──────── Given information

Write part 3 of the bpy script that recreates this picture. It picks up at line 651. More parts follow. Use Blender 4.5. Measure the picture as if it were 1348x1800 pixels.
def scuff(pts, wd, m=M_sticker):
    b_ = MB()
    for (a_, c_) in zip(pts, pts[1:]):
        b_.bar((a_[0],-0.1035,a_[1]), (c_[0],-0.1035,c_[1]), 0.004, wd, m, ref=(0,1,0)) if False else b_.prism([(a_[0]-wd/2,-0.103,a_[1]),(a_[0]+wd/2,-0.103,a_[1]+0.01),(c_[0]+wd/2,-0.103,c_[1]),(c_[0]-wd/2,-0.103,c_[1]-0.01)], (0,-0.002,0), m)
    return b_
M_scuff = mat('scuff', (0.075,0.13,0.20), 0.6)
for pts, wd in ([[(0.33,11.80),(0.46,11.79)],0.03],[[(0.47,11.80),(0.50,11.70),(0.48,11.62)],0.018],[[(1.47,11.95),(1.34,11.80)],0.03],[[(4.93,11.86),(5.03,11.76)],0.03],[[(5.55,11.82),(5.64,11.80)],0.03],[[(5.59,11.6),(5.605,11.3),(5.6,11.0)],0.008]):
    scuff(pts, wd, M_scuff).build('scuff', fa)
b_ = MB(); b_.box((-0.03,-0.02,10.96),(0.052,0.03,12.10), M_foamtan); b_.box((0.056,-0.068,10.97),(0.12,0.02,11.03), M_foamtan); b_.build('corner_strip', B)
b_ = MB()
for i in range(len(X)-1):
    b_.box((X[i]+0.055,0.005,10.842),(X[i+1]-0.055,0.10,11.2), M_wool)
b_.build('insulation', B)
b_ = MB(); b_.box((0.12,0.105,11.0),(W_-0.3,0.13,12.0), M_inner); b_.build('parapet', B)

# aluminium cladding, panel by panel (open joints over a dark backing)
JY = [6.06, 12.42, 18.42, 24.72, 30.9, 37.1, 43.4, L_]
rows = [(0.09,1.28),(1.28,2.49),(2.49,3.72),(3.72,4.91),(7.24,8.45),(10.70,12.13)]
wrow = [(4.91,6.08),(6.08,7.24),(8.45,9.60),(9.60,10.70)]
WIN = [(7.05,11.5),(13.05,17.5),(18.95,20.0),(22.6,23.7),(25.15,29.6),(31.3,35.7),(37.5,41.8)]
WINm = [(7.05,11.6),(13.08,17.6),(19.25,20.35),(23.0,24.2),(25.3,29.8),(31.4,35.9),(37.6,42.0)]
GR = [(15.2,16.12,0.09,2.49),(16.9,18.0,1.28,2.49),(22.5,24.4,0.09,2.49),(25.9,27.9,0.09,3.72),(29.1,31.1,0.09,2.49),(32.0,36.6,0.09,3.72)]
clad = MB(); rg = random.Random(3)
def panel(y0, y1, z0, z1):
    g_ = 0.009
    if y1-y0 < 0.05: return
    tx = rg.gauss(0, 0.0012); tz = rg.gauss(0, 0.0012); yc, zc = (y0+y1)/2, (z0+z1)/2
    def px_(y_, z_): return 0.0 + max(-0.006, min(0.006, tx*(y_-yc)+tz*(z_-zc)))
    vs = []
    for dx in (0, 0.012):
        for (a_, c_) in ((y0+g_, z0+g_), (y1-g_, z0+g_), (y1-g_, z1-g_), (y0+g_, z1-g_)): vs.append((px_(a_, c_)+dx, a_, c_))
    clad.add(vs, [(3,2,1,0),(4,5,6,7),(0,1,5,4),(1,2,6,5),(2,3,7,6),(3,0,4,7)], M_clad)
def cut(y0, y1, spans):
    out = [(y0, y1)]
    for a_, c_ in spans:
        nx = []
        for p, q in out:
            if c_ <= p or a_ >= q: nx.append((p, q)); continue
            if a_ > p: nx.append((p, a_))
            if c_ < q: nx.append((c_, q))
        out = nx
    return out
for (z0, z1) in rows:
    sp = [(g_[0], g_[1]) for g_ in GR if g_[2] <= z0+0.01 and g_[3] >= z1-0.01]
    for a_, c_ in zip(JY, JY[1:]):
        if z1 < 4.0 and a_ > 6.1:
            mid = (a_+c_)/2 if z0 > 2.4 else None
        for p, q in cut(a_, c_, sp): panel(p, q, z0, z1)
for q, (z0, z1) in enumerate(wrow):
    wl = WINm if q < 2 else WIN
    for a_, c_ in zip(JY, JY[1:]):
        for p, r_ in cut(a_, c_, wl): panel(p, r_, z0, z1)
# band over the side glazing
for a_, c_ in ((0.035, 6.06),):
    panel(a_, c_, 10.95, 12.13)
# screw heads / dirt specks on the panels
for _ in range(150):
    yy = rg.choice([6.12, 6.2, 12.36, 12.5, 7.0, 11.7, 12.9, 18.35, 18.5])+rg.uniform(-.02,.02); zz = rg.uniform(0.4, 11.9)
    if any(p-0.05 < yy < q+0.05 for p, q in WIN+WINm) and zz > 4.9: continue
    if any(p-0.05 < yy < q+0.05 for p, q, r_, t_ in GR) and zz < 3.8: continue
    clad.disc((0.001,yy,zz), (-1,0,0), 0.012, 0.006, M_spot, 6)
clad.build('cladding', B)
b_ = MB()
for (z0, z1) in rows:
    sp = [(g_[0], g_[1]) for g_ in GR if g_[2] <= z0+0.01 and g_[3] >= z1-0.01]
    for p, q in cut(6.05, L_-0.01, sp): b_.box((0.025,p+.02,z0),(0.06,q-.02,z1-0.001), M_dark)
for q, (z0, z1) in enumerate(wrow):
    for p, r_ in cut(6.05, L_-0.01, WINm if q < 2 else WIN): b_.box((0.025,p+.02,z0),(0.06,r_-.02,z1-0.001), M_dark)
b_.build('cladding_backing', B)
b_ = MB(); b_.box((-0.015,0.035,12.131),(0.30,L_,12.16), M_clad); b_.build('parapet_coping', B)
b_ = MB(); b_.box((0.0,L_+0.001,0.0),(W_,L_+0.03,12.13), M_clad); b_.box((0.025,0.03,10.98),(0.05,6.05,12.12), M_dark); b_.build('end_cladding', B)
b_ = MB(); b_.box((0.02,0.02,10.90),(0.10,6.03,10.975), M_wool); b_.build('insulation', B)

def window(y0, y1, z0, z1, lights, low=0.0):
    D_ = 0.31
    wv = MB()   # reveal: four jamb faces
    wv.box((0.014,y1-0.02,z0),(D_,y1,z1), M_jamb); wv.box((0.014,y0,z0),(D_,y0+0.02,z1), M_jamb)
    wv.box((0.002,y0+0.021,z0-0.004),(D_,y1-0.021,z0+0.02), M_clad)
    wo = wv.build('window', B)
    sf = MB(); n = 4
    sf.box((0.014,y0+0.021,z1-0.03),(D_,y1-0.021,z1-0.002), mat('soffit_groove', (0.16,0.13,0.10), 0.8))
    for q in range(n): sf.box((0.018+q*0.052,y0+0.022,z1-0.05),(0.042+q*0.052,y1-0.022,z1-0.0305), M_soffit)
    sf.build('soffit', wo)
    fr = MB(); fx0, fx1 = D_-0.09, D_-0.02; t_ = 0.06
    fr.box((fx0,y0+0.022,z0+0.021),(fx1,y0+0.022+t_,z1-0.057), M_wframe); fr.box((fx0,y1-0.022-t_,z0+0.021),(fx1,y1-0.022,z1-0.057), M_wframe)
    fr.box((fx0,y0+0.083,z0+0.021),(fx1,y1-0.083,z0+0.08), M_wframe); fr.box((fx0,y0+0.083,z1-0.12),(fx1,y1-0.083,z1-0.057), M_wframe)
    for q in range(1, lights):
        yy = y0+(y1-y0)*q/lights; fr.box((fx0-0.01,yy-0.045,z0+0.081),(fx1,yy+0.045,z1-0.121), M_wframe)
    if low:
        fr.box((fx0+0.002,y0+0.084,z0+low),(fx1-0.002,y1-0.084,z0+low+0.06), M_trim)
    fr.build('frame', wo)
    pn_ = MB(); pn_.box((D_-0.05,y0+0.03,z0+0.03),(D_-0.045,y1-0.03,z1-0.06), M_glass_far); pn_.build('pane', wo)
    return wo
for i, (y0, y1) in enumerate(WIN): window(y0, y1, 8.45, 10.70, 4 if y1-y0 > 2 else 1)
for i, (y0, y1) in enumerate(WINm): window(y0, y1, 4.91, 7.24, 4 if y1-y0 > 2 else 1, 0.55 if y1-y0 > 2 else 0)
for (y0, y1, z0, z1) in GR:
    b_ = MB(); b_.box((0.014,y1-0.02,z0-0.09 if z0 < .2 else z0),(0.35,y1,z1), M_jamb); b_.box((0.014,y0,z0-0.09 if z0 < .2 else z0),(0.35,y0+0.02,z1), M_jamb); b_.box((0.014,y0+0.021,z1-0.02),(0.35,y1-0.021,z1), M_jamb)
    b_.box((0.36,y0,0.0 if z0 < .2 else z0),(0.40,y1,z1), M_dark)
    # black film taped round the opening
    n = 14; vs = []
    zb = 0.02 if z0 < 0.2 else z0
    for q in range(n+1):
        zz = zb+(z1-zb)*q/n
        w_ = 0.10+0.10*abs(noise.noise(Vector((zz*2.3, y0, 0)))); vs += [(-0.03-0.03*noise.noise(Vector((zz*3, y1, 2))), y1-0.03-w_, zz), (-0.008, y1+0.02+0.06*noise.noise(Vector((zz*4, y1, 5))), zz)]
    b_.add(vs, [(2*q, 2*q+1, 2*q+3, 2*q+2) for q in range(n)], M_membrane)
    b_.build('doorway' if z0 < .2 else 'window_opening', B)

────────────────

_Work to be completed_
In the listing above, reproduce the first line and each one after it through the line that contains "M_inner); b_.build('parapet', B)".

_Task result_
Write part 3 of the bpy script that recreates this picture. It picks up at line 651. More parts follow. Use Blender 4.5. Measure the picture as if it were 1348x1800 pixels.
def scuff(pts, wd, m=M_sticker):
    b_ = MB()
    for (a_, c_) in zip(pts, pts[1:]):
        b_.bar((a_[0],-0.1035,a_[1]), (c_[0],-0.1035,c_[1]), 0.004, wd, m, ref=(0,1,0)) if False else b_.prism([(a_[0]-wd/2,-0.103,a_[1]),(a_[0]+wd/2,-0.103,a_[1]+0.01),(c_[0]+wd/2,-0.103,c_[1]),(c_[0]-wd/2,-0.103,c_[1]-0.01)], (0,-0.002,0), m)
    return b_
M_scuff = mat('scuff', (0.075,0.13,0.20), 0.6)
for pts, wd in ([[(0.33,11.80),(0.46,11.79)],0.03],[[(0.47,11.80),(0.50,11.70),(0.48,11.62)],0.018],[[(1.47,11.95),(1.34,11.80)],0.03],[[(4.93,11.86),(5.03,11.76)],0.03],[[(5.55,11.82),(5.64,11.80)],0.03],[[(5.59,11.6),(5.605,11.3),(5.6,11.0)],0.008]):
    scuff(pts, wd, M_scuff).build('scuff', fa)
b_ = MB(); b_.box((-0.03,-0.02,10.96),(0.052,0.03,12.10), M_foamtan); b_.box((0.056,-0.068,10.97),(0.12,0.02,11.03), M_foamtan); b_.build('corner_strip', B)
b_ = MB()
for i in range(len(X)-1):
    b_.box((X[i]+0.055,0.005,10.842),(X[i+1]-0.055,0.10,11.2), M_wool)
b_.build('insulation', B)
b_ = MB(); b_.box((0.12,0.105,11.0),(W_-0.3,0.13,12.0), M_inner); b_.build('parapet', B)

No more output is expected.